Details

Uni Takes “Colored States” into School

How do you get young people interested in technology early on? While they’re still at school is probably the best way. And that’s just what the Collaborative Research Center (CRC) 1232 called “Colored States” is now trying to do in cooperation with the Wilhelm-Focke Oberschule in the Bremen suburb of Horn. “Our high school prides itself on providing students with a good preparation life after school, and the sciences and engineering represent career fields with excellent prospects”, explains Beata Warszewik, high-school teacher at the Wilhelm-Focke Oberschule. Therefore, the school is in the process of further intensifying its focus on science-related subject areas in partnership with CRC 1232. The coming summer will see the start of a research-based class especially set up with this in mind. It will comprise fifty-fifty girls and boys. Funding up to 2020 has already been granted for the subproject as well as for the CRC.

High-school teachers and University researchers join forces to develop project classes

Over the past six months, teams of high-school teachers and University researchers from the University have worked together on the design and content of these future classes. They have come up with a diverse program to be taught in two project hours a week. The contents link in with the subject matter of the high-school curriculum and lead participants into the world of materials sciences, related mathematics and IT. “The group will cover topics like the recycling of metals and how the history of civilizations has been impacted by materials. The high-school students will also have a chance to produce a video”, says Professor Lutz Mädler, spokesperson for CRC 1232 and project initiator. “Our graduate students contribute their expertise and learn how to present complex scientific contents in a way that can be easily understood and at the same time sharpen young people’s appetite for research.”

Researching things arouses interest in technology

The contents, though, are not the only purpose of this new form of cooperation. A further focus of the project classes lies on arousing participants’ interest in their everyday surroundings and motivating them to invent, create or shape things themselves. “Understanding the objects around you has much to do with practical experience”, says high-school teacher Katrin Börger, project coordinator on the school side. “Active engagement with a topic sparks curiosity and enthusiasm.” With this in mind, therefore, students’ personal initiative and inventiveness will further be fostered through participation in the youth science competition “jugend-forscht”.

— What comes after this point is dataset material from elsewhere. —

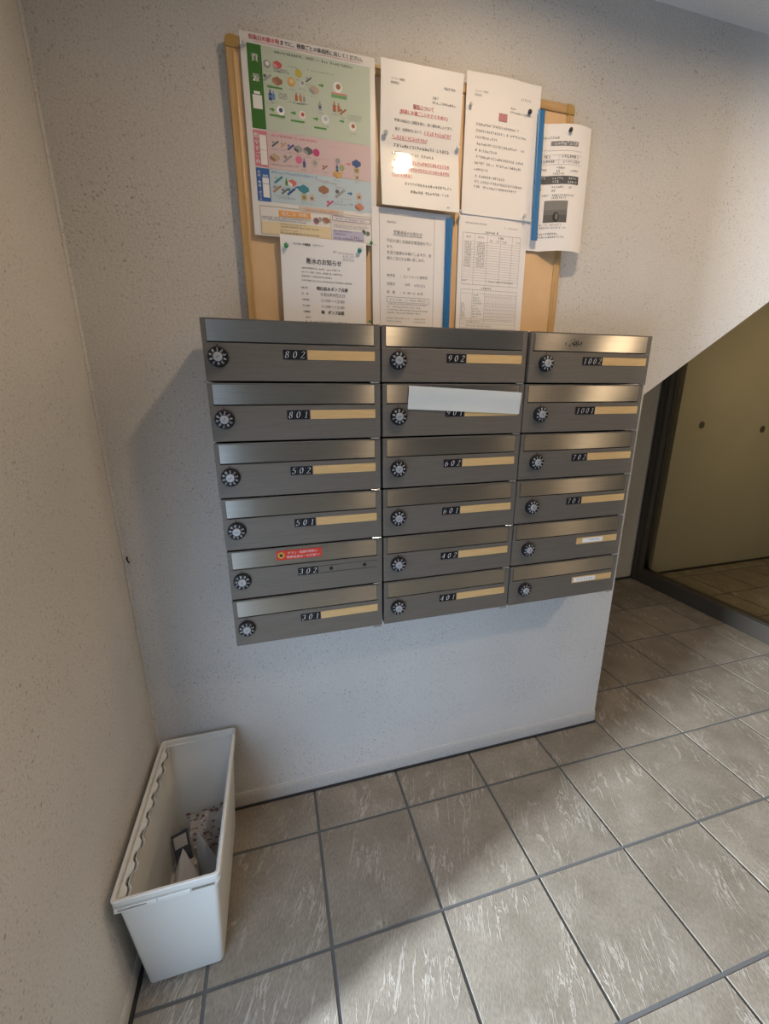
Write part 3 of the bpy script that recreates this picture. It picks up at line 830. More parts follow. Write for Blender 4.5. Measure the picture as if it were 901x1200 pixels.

Kick-off event in the Wilhelm-Focke Oberschule

The project was launched with a kick-off event held on January 12, 2017. Special guests were Bremen’s Senator for Science, Health, and Consumer Protection, Professor Eva Quante-Brandt, and the Senator for Children and Education, Dr. Claudia Bogedan. The students of Wilhelm-Focke Oberschule who participated in the pilot project called “Materials Detectives” at the University of Bremen in the spring of 2016 put on a colorful supporting program. They performed a number of experiments and drew attention to some fascinating facts taken from the fields of chemistry and physics.